Gloucestershire 294 for 6 beat Yorkshire 229 by 65 runs
Scorecard Gloucestershire Gladiators inflicted a first Clydesdale Bank 40 defeat of the
season on Yorkshire Carnegie with a 65-run victory in the opening game of the
Cheltenham Festival.
Gloucestershire joined Yorkshire on 10 points at the top of Group B after the
visitors were bowled out for 229 in reply to 294 for 6 by the hosts. Chris Taylor, with an unbeaten 83 off 63 balls, and skipper Alex Gidman, with 64 from 57 deliveries, led Gloucestershire to an imposing total.
Yorkshire slumped to 73 for 5 before Adam Lyth (84) and Tim Bresnan (58)
made a fight of the run chase with a sixth-wicket stand of 104 in 17 overs.
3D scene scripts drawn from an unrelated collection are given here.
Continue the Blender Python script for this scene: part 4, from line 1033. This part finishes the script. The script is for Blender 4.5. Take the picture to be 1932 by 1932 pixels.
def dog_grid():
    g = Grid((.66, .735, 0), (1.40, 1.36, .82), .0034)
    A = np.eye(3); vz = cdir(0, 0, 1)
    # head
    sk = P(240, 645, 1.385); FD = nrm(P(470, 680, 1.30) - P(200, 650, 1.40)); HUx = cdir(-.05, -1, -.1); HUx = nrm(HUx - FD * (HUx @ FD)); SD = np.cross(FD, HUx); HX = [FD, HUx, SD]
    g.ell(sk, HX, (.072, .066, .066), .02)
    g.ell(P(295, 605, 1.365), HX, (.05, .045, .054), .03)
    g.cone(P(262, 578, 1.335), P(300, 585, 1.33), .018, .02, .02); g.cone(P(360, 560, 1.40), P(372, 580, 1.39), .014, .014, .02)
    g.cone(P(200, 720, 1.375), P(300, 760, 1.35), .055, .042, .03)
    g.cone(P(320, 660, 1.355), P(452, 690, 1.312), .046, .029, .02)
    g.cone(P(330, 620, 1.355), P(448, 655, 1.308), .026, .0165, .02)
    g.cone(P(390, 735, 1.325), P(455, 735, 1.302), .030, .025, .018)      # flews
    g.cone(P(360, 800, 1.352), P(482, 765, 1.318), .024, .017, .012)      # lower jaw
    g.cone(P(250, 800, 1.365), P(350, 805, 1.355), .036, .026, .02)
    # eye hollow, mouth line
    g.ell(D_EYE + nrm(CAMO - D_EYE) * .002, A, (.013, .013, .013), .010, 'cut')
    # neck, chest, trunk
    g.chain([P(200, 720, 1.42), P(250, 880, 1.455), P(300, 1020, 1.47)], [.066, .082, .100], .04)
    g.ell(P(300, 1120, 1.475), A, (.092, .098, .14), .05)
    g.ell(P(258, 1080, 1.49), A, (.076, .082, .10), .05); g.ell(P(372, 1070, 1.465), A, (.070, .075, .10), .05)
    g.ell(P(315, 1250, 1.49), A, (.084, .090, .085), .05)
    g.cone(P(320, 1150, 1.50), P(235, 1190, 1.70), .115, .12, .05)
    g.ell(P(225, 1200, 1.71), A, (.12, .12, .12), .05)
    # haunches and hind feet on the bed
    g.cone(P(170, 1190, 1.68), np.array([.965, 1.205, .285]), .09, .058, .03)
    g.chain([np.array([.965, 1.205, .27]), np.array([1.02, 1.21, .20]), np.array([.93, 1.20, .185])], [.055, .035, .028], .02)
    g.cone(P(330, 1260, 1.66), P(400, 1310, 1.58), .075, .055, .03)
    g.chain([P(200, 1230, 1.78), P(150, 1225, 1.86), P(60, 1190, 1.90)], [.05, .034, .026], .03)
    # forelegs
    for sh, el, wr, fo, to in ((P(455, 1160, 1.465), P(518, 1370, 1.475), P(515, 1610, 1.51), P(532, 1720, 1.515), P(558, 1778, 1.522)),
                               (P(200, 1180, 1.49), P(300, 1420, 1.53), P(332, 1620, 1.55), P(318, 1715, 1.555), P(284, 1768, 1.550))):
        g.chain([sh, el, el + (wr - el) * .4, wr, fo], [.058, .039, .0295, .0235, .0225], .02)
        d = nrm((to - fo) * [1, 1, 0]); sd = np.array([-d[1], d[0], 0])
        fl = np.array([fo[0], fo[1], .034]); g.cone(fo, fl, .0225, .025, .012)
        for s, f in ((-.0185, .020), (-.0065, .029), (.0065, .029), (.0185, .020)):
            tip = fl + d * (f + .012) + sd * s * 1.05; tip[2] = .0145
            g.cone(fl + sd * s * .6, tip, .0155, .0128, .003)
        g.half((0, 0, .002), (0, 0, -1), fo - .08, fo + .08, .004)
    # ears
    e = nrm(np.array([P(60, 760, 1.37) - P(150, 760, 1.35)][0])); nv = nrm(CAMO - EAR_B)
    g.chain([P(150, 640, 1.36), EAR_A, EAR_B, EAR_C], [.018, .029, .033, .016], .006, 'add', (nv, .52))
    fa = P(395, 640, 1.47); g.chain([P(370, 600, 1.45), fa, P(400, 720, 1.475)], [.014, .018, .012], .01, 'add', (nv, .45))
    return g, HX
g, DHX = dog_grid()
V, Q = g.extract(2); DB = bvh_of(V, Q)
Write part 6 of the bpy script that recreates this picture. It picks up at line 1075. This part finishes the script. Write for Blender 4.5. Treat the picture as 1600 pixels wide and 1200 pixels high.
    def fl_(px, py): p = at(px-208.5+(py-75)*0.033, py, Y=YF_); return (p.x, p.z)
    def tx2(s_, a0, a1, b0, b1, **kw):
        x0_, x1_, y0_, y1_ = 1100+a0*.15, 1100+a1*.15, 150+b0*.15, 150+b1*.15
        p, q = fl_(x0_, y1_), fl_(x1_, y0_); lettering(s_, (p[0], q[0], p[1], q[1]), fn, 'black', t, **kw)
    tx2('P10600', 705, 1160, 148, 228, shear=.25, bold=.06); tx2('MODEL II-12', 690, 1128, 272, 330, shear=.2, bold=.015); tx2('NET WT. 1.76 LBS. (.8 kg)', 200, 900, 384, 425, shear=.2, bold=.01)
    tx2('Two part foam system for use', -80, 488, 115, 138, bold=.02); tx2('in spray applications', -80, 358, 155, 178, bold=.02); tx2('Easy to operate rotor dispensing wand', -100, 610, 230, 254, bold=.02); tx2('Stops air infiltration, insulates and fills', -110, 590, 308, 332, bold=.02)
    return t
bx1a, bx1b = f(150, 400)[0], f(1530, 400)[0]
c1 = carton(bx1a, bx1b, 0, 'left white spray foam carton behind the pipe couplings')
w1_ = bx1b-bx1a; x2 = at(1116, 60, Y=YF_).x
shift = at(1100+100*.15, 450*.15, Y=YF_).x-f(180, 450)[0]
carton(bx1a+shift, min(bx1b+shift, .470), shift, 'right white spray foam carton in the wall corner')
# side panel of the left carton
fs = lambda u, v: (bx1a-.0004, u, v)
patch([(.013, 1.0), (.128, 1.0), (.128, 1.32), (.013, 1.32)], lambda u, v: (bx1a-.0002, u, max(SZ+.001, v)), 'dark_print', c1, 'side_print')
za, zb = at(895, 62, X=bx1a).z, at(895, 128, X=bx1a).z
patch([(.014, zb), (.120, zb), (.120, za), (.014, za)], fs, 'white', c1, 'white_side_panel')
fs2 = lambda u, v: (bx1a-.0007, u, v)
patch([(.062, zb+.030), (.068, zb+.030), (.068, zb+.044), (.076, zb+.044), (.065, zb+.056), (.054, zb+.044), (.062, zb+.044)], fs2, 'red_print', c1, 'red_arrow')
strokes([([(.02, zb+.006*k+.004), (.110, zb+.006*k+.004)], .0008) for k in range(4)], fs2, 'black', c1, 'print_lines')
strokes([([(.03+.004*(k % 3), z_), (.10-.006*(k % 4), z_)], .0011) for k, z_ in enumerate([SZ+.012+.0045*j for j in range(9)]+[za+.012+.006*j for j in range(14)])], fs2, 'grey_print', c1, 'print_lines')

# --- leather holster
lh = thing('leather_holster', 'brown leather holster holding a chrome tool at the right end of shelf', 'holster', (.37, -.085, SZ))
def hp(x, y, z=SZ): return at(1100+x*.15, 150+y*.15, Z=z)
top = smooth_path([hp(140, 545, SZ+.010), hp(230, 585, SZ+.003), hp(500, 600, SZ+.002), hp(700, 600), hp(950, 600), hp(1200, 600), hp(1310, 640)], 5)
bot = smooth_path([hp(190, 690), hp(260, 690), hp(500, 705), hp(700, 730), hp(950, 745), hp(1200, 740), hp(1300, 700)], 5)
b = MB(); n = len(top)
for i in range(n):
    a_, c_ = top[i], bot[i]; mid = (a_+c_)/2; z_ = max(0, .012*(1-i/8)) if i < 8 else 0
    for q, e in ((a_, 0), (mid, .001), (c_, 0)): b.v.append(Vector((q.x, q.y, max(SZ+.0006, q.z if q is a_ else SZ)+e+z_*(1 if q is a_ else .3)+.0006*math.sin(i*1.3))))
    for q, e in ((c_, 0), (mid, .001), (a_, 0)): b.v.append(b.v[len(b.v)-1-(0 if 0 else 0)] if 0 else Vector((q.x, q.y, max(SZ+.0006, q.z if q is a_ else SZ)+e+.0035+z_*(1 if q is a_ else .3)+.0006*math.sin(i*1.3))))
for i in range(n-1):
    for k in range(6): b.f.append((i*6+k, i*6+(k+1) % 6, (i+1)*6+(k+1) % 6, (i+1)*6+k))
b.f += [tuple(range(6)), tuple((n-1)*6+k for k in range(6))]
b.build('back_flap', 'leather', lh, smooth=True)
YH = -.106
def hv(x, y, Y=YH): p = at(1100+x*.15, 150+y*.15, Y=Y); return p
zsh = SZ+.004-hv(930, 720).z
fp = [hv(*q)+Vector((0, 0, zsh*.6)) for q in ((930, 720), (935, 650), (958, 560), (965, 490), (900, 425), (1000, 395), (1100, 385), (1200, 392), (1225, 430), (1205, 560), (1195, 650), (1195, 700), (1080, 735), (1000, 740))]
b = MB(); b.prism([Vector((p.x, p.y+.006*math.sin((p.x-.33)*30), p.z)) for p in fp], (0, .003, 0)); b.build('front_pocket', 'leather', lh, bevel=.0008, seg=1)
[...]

But the game was as good as over when Bresnan, who missed out on selection for
today's first Test at Trent Bridge, holed out to deep midwicket to give former
Yorkshire fast bowler Steve Kirby his second wicket.
Kirby also had Lyth taken at mid-off as he finished with three for 41 in eight
overs. After being put in by Yorkshire captain Andrew Gale, Gloucestershire openers
Will Porterfield and James Franklin took 17 off the opening over from West
Indies paceman Tino Best.
Porterfield departed in the third over, caught at second slip off Bresnan, but
Franklin and Gidman maintained a good tempo to the innings by bringing up 50 in
the eighth over and 100 in the 15th.
The pair had extended their partnership to 105 in 17 overs when Franklin gave a
return catch to Steven Patterson. Gidman's entertaining innings came to an end in the next over when he carved a delivery from Best to Richard Pyrah at backward point. His 57-ball innings had
contained seven fours and two straight sixes.
There was no respite for Yorkshire, though, as Hamish Marshall and Taylor took
advantage of the short boundaries square of the wicket at the College Ground to
maintain a brisk scoring rate.
A partnership of 98 in 14 overs came to an end when Marshall, whose 42 came off
38 balls, pulled Bresnan to backward square leg, where Best took the catch.
Chris Dent was dismissed soon after when he sliced a drive off Patterson to
Wainwright at short third man. But that brought Steve Snell to the middle and he
and Taylor plundered 50 off the last four overs.
Snell cracked three fours and a six over long-off before he was run out at the
bowler's end, attempting a third run off Adil Rashid. Taylor smashed the next delivery over the midwicket boundary boards for six and the final over of the innings from Rashid ended up costing 19 runs.
Taylor's unbeaten 83 was his best one-day score of the season and there were
four fours and three sixes in his innings. Yorkshire's chase got off to a disastrous start with the loss of four wickets in the opening six overs for 39 runs.
Jacques Rudolph was first to go when Jon Lewis had him taken at second slip by
Richard Dawson. Anthony Ireland accounted for Gale, who played on, and Jonathan Bairstow,
caught behind, off successive deliveries and then Lewis clipped Rashid's off
stump.
Anthony McGrath helped Lyth put on 34 for the fifth wicket before Kirby had him
caught behind off a defensive edge. Lyth and Bresnan, who had dashed down from Nottingham after being told England did not need him, rallied the innings with a half-century apiece.
Bresnan hit sixes over long-on and midwicket on his way to a 57-ball fifty, but
eventually fell to a fine catch on the run by Dawson in the deep off Kirby. Lyth's valiant knock ended two overs later when he skied a drive off Kirby to Marshall at mid-off, and the rest of the innings quickly folded.
The last three wickets were taken by Dawson, who had Wainwright leg before,
Pyrah caught at extra cover by Gidman and Patterson caught behind.